Таким образом, царизм, как монархическая форма правления без предоставления гражданских свобод и развития буржуазных отношений, начал проигрывать. Не следует забывать и того, что в послереформенный период часть убежденных консерваторов, такие, как например, обер-прокурор Синода К. П. Победоносцев, издатель ‘‘Московских ведомостей’’ М. Н. Катков и министр внутренних дел Д. А. Толстой, определяли внутренний идеологический курс правительства и царствования Александра III. Не состоя в оппозиции монархии, они рассчитывали, тем не менее, нейтрализовать воздействие любых, даже самых незначительных реформ на русскую жизнь путем контрреформ. Для этого правительство создало новый тип управления в лице земских начальников, которые назначались министром внутренних дел исключительно из числа местных потомственных дворян — помещиков. Крестьянство попадало в их полную и безоговорочную власть. Как пишет Д.Ю. Лысков в “Сумерках Российской империи”: “Следя за соблюдением порядка, сбором податей и прочим, земские начальники широко пользовались предоставленным им правом штрафовать крестьян, сажать под арест и подвергать телесным наказаниям. В результате земской контрреформы, имущественный ценз для землевладельческой курии понизился вдвое, а для городской значительно повысился. После этого преобладание землевладельцев в земствах стало еще значительней. Крестьянская же избирательная курия вообще потеряла право самостоятельного выбора: окончательное решение по ее кандидатурам принимал губернатор. Таким образом, самодержавная власть пыталась максимально укрепить позиции дворян-помещиков в местном управлении. Кроме того, правительство оказывало поместному дворянству еще и финансовую поддержку: в 1885 г. был учрежден Дворянский банк, дававший ссуды на льготных условиях под залог поместий. В первый же год своей деятельности банк ссудил помещикам почти 70 млн рублей. Денежные вливания тормозили процесс оскудения поместного дворянства, но остановить его не могли.

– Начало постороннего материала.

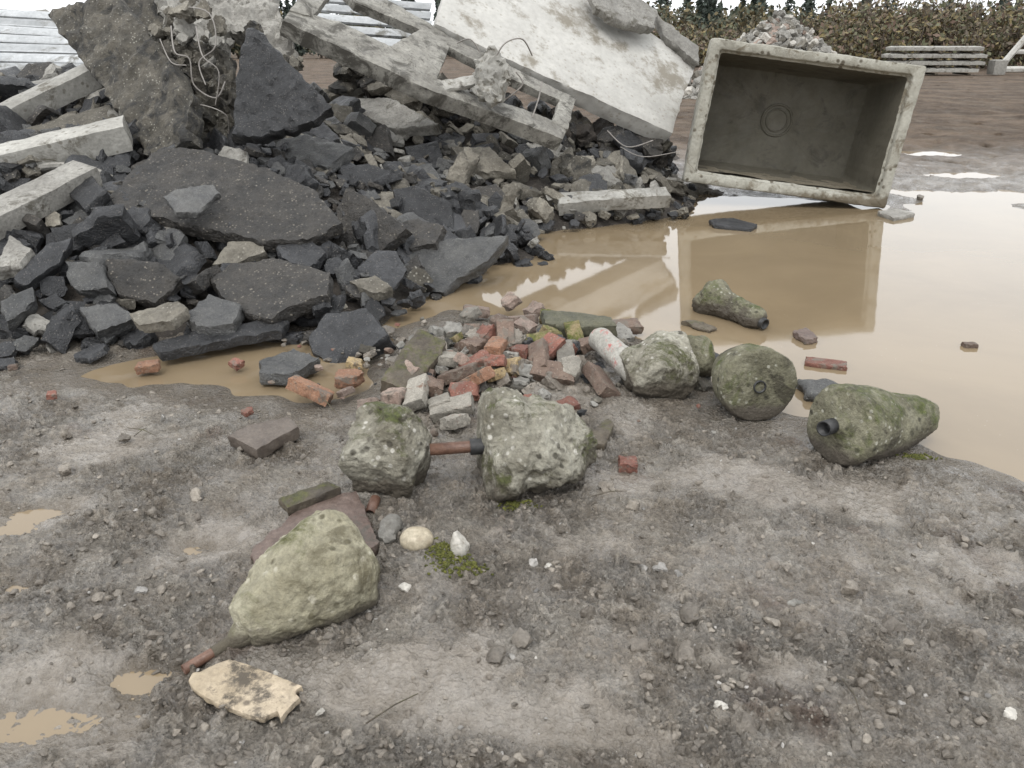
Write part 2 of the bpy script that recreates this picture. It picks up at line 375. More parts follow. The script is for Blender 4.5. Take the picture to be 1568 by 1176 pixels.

Поддерживая дворянство, правящая бюрократия стремилась в то же время максимально укрепить свои позиции. 14 августа 1881 г. Александр III утвердил ‘‘Положение о мерах к охранению государственной безопасности и общественного спокойствия’’, по которому в любой местности могло быть объявлено чрезвычайное положение. Местная администрация получала возможность арестовывать всех, кого считала нужным, ссылать без суда на срок до 5 лет в любую часть Российской империи, предавать военному суду. Ей было дано право закрывать учебные заведения и органы печати, приостанавливать деятельность земств и т.п. ‘‘Положение’’ вплоть до 1917 года широко использовалось властью в борьбе с революционным и общественным движением. Пользуясь очень размытыми условиями его введения, правительство часто злоупотребляло исключительными положениями. В 6 губерниях, в т.ч. в обеих столицах, положение усиленной либо чрезвычайной охраны действовали с 1881 по 1917 г. без перерывов. После 1881 г. один из видов исключительного положения (включая третий, предусмотренный статьями 28-31) распространялся на большую часть империи. Для мычащих о хрустобулочной России, где огненные рысаки уносят в шалманы крестьянских дев, одетых в Версачи и Кардены, приведу всего лишь один пример этого Положения, а именно, статью 18, пункт в), где говорится следующее: ‘‘Рассмотрение и решение упомянутых дел в военно-окружных и временных военных судах производится с тем: чтобы дела о лицах, обвиняемых в государственных преступлениях, рассматривались всегда при закрытых дверях.’’ Поэтому, прежде чем болтать о либеральности царских властей, удосужьтесь хотя бы кратко ознакомиться с первоисточниками.